▼
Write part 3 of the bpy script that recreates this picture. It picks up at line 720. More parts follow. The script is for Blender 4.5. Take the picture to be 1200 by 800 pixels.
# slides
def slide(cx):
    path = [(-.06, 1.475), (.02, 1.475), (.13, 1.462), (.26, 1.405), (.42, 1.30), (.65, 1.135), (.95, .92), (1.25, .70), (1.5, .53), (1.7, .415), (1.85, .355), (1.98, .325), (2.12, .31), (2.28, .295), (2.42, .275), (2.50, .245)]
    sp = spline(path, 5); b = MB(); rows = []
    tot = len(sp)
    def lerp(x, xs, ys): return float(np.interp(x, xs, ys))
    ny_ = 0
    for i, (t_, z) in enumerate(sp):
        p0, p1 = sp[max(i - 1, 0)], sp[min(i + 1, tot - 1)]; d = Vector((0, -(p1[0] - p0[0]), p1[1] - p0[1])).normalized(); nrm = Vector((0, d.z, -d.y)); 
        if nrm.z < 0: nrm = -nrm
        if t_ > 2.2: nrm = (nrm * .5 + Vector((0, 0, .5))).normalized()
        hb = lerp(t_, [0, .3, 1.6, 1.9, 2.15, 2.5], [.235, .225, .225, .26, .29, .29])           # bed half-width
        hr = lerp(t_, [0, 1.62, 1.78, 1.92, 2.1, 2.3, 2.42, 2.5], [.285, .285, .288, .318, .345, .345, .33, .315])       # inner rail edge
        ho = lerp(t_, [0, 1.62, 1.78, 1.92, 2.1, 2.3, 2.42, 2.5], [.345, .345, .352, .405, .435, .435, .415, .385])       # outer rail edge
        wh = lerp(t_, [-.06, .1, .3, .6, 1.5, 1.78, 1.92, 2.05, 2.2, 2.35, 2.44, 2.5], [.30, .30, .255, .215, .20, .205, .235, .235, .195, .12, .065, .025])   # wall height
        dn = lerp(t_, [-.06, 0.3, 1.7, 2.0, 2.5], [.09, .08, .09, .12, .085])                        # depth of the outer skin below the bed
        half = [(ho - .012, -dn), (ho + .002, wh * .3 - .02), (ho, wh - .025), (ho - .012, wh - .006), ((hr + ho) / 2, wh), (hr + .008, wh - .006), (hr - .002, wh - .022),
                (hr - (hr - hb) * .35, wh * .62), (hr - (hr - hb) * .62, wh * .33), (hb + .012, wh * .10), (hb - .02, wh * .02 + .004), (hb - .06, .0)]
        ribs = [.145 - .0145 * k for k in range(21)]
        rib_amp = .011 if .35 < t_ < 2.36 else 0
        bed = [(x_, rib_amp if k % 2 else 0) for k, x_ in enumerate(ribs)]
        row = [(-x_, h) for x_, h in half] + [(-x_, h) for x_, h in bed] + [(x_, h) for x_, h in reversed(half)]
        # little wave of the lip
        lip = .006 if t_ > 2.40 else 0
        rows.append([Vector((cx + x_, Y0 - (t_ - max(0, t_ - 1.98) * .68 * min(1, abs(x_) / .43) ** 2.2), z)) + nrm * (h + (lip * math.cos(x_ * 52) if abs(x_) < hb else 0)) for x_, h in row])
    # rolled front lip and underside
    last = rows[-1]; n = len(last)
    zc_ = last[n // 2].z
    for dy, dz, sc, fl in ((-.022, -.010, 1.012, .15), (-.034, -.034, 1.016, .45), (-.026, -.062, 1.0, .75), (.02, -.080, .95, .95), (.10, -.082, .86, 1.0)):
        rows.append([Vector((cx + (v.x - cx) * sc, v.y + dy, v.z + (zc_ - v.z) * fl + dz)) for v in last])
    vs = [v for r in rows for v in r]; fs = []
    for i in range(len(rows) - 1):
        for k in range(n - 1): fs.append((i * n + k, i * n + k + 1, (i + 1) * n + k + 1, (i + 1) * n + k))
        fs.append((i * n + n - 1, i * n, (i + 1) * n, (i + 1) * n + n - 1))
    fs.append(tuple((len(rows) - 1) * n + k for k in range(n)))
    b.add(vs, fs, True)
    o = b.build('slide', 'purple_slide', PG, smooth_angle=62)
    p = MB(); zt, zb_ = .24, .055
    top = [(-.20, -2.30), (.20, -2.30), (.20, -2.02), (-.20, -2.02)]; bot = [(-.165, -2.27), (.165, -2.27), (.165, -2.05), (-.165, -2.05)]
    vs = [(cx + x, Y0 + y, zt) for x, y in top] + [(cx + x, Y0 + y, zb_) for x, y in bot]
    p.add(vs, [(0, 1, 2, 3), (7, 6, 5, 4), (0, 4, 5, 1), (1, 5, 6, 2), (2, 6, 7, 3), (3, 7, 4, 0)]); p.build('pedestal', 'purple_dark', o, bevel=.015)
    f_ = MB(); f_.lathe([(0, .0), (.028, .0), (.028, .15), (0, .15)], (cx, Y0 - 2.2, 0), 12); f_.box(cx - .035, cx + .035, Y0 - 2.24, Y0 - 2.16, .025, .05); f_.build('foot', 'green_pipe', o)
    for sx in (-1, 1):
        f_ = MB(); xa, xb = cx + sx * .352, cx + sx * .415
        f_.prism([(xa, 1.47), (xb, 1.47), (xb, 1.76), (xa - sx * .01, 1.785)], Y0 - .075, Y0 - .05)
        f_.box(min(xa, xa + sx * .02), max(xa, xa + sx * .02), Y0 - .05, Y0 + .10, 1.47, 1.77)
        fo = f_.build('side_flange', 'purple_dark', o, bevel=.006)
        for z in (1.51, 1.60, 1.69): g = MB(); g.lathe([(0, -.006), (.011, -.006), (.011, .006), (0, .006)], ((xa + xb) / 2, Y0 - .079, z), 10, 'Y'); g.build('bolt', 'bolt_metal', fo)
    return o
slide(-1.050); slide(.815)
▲
WORK TO DO: Emit the full listing verbatim.

EXERCISE RESPONSE:
Write part 3 of the bpy script that recreates this picture. It picks up at line 720. More parts follow. The script is for Blender 4.5. Take the picture to be 1200 by 800 pixels.
# slides
def slide(cx):
    path = [(-.06, 1.475), (.02, 1.475), (.13, 1.462), (.26, 1.405), (.42, 1.30), (.65, 1.135), (.95, .92), (1.25, .70), (1.5, .53), (1.7, .415), (1.85, .355), (1.98, .325), (2.12, .31), (2.28, .295), (2.42, .275), (2.50, .245)]
    sp = spline(path, 5); b = MB(); rows = []
    tot = len(sp)
    def lerp(x, xs, ys): return float(np.interp(x, xs, ys))
    ny_ = 0
    for i, (t_, z) in enumerate(sp):
        p0, p1 = sp[max(i - 1, 0)], sp[min(i + 1, tot - 1)]; d = Vector((0, -(p1[0] - p0[0]), p1[1] - p0[1])).normalized(); nrm = Vector((0, d.z, -d.y)); 
        if nrm.z < 0: nrm = -nrm
        if t_ > 2.2: nrm = (nrm * .5 + Vector((0, 0, .5))).normalized()
        hb = lerp(t_, [0, .3, 1.6, 1.9, 2.15, 2.5], [.235, .225, .225, .26, .29, .29])           # bed half-width
        hr = lerp(t_, [0, 1.62, 1.78, 1.92, 2.1, 2.3, 2.42, 2.5], [.285, .285, .288, .318, .345, .345, .33, .315])       # inner rail edge
        ho = lerp(t_, [0, 1.62, 1.78, 1.92, 2.1, 2.3, 2.42, 2.5], [.345, .345, .352, .405, .435, .435, .415, .385])       # outer rail edge
        wh = lerp(t_, [-.06, .1, .3, .6, 1.5, 1.78, 1.92, 2.05, 2.2, 2.35, 2.44, 2.5], [.30, .30, .255, .215, .20, .205, .235, .235, .195, .12, .065, .025])   # wall height
        dn = lerp(t_, [-.06, 0.3, 1.7, 2.0, 2.5], [.09, .08, .09, .12, .085])                        # depth of the outer skin below the bed
        half = [(ho - .012, -dn), (ho + .002, wh * .3 - .02), (ho, wh - .025), (ho - .012, wh - .006), ((hr + ho) / 2, wh), (hr + .008, wh - .006), (hr - .002, wh - .022),
                (hr - (hr - hb) * .35, wh * .62), (hr - (hr - hb) * .62, wh * .33), (hb + .012, wh * .10), (hb - .02, wh * .02 + .004), (hb - .06, .0)]
        ribs = [.145 - .0145 * k for k in range(21)]
        rib_amp = .011 if .35 < t_ < 2.36 else 0
        bed = [(x_, rib_amp if k % 2 else 0) for k, x_ in enumerate(ribs)]
        row = [(-x_, h) for x_, h in half] + [(-x_, h) for x_, h in bed] + [(x_, h) for x_, h in reversed(half)]
        # little wave of the lip
        lip = .006 if t_ > 2.40 else 0
        rows.append([Vector((cx + x_, Y0 - (t_ - max(0, t_ - 1.98) * .68 * min(1, abs(x_) / .43) ** 2.2), z)) + nrm * (h + (lip * math.cos(x_ * 52) if abs(x_) < hb else 0)) for x_, h in row])
    # rolled front lip and underside
    last = rows[-1]; n = len(last)
    zc_ = last[n // 2].z
    for dy, dz, sc, fl in ((-.022, -.010, 1.012, .15), (-.034, -.034, 1.016, .45), (-.026, -.062, 1.0, .75), (.02, -.080, .95, .95), (.10, -.082, .86, 1.0)):
        rows.append([Vector((cx + (v.x - cx) * sc, v.y + dy, v.z + (zc_ - v.z) * fl + dz)) for v in last])
    vs = [v for r in rows for v in r]; fs = []
    for i in range(len(rows) - 1):
        for k in range(n - 1): fs.append((i * n + k, i * n + k + 1, (i + 1) * n + k + 1, (i + 1) * n + k))
        fs.append((i * n + n - 1, i * n, (i + 1) * n, (i + 1) * n + n - 1))
    fs.append(tuple((len(rows) - 1) * n + k for k in range(n)))
    b.add(vs, fs, True)
    o = b.build('slide', 'purple_slide', PG, smooth_angle=62)
    p = MB(); zt, zb_ = .24, .055
    top = [(-.20, -2.30), (.20, -2.30), (.20, -2.02), (-.20, -2.02)]; bot = [(-.165, -2.27), (.165, -2.27), (.165, -2.05), (-.165, -2.05)]
    vs = [(cx + x, Y0 + y, zt) for x, y in top] + [(cx + x, Y0 + y, zb_) for x, y in bot]
    p.add(vs, [(0, 1, 2, 3), (7, 6, 5, 4), (0, 4, 5, 1), (1, 5, 6, 2), (2, 6, 7, 3), (3, 7, 4, 0)]); p.build('pedestal', 'purple_dark', o, bevel=.015)
    f_ = MB(); f_.lathe([(0, .0), (.028, .0), (.028, .15), (0, .15)], (cx, Y0 - 2.2, 0), 12); f_.box(cx - .035, cx + .035, Y0 - 2.24, Y0 - 2.16, .025, .05); f_.build('foot', 'green_pipe', o)
    for sx in (-1, 1):
        f_ = MB(); xa, xb = cx + sx * .352, cx + sx * .415
        f_.prism([(xa, 1.47), (xb, 1.47), (xb, 1.76), (xa - sx * .01, 1.785)], Y0 - .075, Y0 - .05)
        f_.box(min(xa, xa + sx * .02), max(xa, xa + sx * .02), Y0 - .05, Y0 + .10, 1.47, 1.77)
        fo = f_.build('side_flange', 'purple_dark', o, bevel=.006)
        for z in (1.51, 1.60, 1.69): g = MB(); g.lathe([(0, -.006), (.011, -.006), (.011, .006), (0, .006)], ((xa + xb) / 2, Y0 - .079, z), 10, 'Y'); g.build('bolt', 'bolt_metal', fo)
    return o
slide(-1.050); slide(.815)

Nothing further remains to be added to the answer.